Gather up the lines with the word "picture" in them.

- [Material for this exercise]
□ □ □

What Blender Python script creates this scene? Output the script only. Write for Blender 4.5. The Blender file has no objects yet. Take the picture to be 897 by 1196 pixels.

□ □ □

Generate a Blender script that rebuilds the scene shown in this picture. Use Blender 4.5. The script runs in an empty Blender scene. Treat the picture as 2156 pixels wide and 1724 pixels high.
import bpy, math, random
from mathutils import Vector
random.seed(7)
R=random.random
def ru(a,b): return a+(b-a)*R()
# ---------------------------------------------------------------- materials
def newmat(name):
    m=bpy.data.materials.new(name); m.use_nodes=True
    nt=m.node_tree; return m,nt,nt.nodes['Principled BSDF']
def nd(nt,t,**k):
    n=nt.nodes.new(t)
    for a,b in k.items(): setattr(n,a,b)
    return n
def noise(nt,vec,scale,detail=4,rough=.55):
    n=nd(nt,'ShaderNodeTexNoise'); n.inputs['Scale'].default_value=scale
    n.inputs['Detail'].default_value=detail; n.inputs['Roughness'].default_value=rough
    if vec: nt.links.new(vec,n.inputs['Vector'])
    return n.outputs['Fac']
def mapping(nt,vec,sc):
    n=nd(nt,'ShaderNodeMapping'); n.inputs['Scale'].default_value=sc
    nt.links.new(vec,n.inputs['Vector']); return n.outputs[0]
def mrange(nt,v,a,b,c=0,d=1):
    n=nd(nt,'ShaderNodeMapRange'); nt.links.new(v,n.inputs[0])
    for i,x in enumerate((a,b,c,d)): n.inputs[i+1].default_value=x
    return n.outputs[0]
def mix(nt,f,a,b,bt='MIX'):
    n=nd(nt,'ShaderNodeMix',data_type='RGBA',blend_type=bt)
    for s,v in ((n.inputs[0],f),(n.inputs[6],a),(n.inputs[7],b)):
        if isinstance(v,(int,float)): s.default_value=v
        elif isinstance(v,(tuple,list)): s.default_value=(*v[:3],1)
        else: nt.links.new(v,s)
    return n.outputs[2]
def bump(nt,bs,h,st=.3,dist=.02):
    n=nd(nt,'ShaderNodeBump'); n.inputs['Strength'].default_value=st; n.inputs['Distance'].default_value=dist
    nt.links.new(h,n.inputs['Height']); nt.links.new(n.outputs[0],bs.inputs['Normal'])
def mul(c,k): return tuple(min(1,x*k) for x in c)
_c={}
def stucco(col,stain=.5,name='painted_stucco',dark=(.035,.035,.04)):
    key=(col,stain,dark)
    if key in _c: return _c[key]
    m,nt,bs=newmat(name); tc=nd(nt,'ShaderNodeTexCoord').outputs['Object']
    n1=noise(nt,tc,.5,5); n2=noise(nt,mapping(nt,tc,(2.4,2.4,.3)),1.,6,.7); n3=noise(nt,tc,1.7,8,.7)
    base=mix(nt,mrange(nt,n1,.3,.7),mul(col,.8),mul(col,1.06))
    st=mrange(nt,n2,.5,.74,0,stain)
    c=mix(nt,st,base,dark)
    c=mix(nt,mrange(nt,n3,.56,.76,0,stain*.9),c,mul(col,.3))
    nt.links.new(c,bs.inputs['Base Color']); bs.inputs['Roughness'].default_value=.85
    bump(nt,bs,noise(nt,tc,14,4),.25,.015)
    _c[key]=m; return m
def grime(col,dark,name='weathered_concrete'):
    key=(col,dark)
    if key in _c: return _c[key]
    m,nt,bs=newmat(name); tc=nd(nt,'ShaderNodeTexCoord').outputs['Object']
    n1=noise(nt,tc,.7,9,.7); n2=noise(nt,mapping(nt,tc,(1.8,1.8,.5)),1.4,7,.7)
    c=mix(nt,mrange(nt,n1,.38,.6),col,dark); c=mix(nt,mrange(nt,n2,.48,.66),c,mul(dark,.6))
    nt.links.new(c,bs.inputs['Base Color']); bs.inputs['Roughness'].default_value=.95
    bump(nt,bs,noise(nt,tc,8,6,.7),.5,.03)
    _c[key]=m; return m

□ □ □

- [Response for this exercise]
What Blender Python script creates this scene? Output the script only. Write for Blender 4.5. The Blender file has no objects yet. Take the picture to be 897 by 1196 pixels.
Generate a Blender script that rebuilds the scene shown in this picture. Use Blender 4.5. The script runs in an empty Blender scene. Treat the picture as 2156 pixels wide and 1724 pixels high.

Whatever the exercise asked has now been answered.